Denis Villeneuve's Dune Had To Solve A Star Wars Problem

This post contains spoilers for the first three "Dune" books, as well as all of "Star Wars."

During the filming of "Dune," director Denis Villeneuve came into some mild conflict with J.J. Abrams, who was filming "Star Wars: Rise of Skywalker." With "Rise of Skywalker" including scenes in the desert planet of Tatooine, and with "Dune" taking place almost entirely on the desert planet of Arrakis, both movies did a lot of filming in the Wadi Rum desert in Jordan. Villeneuve and his production designer Patrice Vermette arranged a meet-up with some of the "Star Wars" film crew to work things out. Vermette told The Hollywood Reporter

"We told them, 'We don't want to know anything about your story, but let's protect both of us and make sure we don't end up shooting the exact same areas of the desert ... It was all cool."

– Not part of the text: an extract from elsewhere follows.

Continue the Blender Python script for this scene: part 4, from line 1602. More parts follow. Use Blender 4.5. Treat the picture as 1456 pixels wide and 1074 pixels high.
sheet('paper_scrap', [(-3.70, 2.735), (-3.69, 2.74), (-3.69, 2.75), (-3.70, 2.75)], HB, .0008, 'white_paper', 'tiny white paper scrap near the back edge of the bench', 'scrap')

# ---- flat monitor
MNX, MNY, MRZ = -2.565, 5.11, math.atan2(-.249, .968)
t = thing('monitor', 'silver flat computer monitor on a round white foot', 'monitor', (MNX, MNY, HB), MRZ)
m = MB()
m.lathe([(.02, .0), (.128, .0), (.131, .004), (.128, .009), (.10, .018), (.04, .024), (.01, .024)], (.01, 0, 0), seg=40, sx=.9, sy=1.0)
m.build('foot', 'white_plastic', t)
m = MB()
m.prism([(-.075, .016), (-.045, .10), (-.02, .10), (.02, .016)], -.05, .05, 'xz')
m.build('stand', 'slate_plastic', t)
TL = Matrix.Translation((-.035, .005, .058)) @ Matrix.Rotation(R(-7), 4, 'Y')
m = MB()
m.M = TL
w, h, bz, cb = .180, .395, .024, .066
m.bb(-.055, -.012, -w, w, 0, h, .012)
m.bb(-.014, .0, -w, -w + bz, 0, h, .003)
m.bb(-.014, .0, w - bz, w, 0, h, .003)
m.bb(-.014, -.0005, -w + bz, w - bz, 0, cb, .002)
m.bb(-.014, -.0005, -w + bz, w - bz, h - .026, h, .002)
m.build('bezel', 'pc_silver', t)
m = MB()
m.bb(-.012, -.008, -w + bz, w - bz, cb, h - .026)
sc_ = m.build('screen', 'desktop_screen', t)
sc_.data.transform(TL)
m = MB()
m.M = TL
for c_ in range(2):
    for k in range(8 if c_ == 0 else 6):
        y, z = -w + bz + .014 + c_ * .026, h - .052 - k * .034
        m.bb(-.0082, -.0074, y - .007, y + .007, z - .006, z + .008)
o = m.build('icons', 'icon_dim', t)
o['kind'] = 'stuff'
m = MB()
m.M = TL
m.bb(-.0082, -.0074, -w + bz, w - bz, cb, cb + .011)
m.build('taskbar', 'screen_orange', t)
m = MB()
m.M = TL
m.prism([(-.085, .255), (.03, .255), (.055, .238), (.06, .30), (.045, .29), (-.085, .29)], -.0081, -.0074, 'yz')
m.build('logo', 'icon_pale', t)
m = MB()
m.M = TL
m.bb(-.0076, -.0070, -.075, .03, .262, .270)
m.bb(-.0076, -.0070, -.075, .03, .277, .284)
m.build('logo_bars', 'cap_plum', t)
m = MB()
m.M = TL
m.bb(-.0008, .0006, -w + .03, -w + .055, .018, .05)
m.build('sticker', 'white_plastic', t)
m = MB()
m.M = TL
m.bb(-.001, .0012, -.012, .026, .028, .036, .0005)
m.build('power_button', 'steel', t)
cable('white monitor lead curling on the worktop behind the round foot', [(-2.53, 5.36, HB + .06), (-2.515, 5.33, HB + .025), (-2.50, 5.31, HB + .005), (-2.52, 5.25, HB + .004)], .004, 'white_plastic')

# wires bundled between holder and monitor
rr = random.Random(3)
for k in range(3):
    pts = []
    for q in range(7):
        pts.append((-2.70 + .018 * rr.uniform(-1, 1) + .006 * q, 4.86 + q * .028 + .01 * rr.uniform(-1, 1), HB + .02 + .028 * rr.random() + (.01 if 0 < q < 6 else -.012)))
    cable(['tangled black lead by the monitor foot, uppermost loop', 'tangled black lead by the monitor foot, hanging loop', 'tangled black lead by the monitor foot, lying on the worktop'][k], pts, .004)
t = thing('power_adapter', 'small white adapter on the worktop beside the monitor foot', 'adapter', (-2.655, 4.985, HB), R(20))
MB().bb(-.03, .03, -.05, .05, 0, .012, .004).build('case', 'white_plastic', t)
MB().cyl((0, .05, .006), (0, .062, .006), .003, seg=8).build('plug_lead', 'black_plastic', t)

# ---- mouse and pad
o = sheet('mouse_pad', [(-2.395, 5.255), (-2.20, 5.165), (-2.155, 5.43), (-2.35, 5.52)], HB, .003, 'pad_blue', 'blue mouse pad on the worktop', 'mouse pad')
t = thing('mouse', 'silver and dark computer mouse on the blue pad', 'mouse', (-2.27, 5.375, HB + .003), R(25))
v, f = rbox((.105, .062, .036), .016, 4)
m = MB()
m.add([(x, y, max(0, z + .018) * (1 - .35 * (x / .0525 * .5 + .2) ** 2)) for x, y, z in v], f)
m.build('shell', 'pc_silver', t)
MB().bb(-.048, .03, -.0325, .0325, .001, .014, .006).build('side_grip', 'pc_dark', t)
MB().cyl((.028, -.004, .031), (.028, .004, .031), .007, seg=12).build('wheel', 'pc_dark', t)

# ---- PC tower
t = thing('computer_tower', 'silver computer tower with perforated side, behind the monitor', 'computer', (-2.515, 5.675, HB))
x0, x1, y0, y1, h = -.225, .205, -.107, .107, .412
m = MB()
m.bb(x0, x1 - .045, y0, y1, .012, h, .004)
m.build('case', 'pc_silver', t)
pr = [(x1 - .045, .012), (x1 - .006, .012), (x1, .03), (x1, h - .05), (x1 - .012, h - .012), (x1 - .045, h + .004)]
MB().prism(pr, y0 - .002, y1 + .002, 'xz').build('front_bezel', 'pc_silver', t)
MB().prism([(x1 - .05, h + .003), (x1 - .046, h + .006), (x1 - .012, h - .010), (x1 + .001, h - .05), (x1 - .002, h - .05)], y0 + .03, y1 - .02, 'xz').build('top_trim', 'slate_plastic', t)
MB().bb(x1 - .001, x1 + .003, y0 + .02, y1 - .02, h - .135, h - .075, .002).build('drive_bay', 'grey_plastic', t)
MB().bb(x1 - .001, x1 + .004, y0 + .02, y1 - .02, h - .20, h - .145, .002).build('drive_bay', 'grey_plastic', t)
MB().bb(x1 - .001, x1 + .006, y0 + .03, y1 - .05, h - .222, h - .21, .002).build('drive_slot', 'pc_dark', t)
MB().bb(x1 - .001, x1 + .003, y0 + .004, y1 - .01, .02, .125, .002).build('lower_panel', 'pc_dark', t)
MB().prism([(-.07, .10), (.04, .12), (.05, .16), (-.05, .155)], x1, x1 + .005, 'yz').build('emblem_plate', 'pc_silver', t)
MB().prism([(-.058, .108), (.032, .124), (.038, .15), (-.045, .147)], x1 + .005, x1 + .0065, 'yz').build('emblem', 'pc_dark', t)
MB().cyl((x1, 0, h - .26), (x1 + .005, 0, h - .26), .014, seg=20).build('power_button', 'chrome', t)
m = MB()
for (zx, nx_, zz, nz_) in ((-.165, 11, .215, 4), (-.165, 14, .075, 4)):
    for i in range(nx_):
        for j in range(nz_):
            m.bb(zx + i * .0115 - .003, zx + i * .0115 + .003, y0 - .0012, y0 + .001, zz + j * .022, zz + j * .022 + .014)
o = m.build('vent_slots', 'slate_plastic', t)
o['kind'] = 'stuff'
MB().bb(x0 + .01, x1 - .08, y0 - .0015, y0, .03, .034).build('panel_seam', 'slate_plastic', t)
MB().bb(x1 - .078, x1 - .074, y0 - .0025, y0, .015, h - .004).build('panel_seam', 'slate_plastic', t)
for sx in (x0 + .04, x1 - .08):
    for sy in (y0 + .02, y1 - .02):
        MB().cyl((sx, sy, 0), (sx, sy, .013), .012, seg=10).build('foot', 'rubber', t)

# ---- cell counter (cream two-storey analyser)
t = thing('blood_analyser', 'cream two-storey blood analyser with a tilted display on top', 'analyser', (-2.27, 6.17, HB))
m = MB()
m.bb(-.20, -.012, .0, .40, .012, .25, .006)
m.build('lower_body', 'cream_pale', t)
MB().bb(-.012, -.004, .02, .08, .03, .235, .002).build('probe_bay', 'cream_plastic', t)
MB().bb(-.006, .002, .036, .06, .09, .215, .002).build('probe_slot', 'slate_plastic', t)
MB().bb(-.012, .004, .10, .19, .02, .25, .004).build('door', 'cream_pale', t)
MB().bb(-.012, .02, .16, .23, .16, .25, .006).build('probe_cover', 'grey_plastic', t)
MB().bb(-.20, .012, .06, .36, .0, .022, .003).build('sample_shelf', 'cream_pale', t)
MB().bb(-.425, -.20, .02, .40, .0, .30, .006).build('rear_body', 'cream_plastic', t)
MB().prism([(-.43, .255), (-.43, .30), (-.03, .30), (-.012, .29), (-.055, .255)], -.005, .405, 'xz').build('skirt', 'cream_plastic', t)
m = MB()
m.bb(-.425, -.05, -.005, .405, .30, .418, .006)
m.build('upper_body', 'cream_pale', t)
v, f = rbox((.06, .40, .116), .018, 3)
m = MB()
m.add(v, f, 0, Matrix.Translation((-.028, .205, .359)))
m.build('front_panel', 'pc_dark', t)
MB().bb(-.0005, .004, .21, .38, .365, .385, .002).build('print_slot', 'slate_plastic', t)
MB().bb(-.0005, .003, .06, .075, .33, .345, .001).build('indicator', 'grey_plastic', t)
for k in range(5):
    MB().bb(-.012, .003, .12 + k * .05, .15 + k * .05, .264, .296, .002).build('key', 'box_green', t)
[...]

On one level, the concern was obvious: "Dune" needed to be its own story that didn't feel derivative of "Star Wars." That goal becomes a bit harder to achieve when you're filming in the same place as the movie whose aesthetics you're trying to avoid. The bigger problem had less to do with the look of the desert itself and more with the fundamental qualities of both franchises: George Lucas was clearly inspired a lot by "Dune" when he wrote "Star Wars" in the '70s. They both heavily feature desert planets, a space empire, and protagonists who struggle with the pull of the dark side. ("I will try hard not to sue" was "Dune" author Frank Herbert's response when "Star Wars" first came out.) "Dune" may handle all these aspects with a lot more attention to detail and nuance, but the fact remains: as far as regular moviegoers are concerned, "Star Wars" did it first. 

The prequels done right

"Dune" itself wasn't wholly original either — nothing is — but it must be frustrating to have to worry about copying the series that copied you first. Not only does Luke Skywalker's character arc in the original trilogy mirror Paul's in "Dune," but his sequel trilogy arc does too. The "Dune" sequels feature Paul rejecting power and walking off alone into the desert, just as "The Force Awakens" and "The Last Jedi" feature a version of Luke that's exiled himself to a distant, uninhabited planet. Both Paul and Luke end up returning to society after a long period of isolation in a final fight against Alia/Kylo Ren, before dying for good. 

Perhaps the closest parallel is not Paul and Luke, however, but Paul and Anakin. Both characters are powerful with the Force/Bene Gesserit ways. Both are said early on to be destined for greatness, but both of their journeys towards power have devastating results for the world around them. Anakin becomes Darth Vader, and Paul is fully revealed in "Dune: Messiah" to be, essentially, Space Hitler. (He attributes the deaths of 60 billion people, including the sterilization of entire planets, to his rule.) 

Anakin's turn to the dark side is nowhere near as well-written (the dude went from "conflicted guy" to "mass child murderer" in the blink of an eye), but his basic journey is taken directly from Paul's character arc in the first two "Dune" novels, which are the two books Villeneuve is definitely intending to adapt to the big screen. If the first "Dune" movie is any indication, Villeneuve will be getting to tell a more believable and nuanced depiction of a young man descending into the dark side, just not a fresh one.

Embracing what makes Dune unique

In spite of all the complications this causes, Villeneuve still holds "Star Wars" in high esteem, especially the original trilogy. "I'm probably a filmmaker because of Star Wars, and one of my favorite movies of all time is 'The Empire Strikes Back,'" he said. "Frankly, one of the biggest achievements of Star Wars was the design. What those guys did at the time was pure genius."

And as his first movie in the "Dune" franchise shows, Villeneuve is very much up to the task of setting himself apart from "Star Wars." While the "Star Wars" films are largely action movies, Villeneuve's "Dune" is more interested in exploring the heavy, often convoluted themes of its source material. Its protagonist is much colder than Luke, Anakin, or Rey were at the start of their journeys, and the universe of "Dune" somehow feels more alien and complex, despite the fact that this universe doesn't even have any aliens in them. 

Most importantly, Villeneuve wanted to draw on the depth in which Frank Herbert explored the cultural history of Arrakis, and the way the desert planet's conditions affected the culture of the people living there. All the technology we see in "Dune" feels like the sort of things humans would need to design in order to survive in this world. As Villeneuve put it:

"I wanted to approach the design and the whole world of the movie in the same way. The book has fantasy elements, but I knew it would be helpful for the creatures, vehicles and technology to feel as real and grounded as possible."

His first attempt was a success, and there's no reason expect anything less from "Dune: Part Two," which is scheduled to be released October 20th, 2023.